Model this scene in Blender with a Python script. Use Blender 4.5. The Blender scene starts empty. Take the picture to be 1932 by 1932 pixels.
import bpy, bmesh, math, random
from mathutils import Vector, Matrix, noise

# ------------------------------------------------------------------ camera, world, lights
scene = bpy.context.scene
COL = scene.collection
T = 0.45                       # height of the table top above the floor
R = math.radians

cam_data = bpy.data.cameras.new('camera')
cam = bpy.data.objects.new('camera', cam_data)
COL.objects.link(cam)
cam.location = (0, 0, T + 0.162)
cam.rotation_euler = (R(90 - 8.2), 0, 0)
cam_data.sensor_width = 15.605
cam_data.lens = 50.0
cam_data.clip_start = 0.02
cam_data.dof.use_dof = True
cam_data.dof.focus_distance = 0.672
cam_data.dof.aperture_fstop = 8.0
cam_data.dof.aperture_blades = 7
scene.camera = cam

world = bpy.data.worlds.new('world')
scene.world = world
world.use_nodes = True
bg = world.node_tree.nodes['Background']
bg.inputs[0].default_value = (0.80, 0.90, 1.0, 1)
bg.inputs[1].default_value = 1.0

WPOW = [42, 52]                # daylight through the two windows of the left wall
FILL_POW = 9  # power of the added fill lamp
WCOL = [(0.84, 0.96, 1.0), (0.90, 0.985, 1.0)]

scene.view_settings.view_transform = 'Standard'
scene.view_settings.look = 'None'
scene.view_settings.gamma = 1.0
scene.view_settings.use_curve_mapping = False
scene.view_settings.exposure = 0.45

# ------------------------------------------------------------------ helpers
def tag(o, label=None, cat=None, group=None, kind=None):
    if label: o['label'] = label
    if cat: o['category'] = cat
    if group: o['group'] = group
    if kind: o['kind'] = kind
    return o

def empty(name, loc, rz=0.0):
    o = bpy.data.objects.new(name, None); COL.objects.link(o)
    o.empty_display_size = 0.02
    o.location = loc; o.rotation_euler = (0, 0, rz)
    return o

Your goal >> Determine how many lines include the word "scene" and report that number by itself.

The response >> 10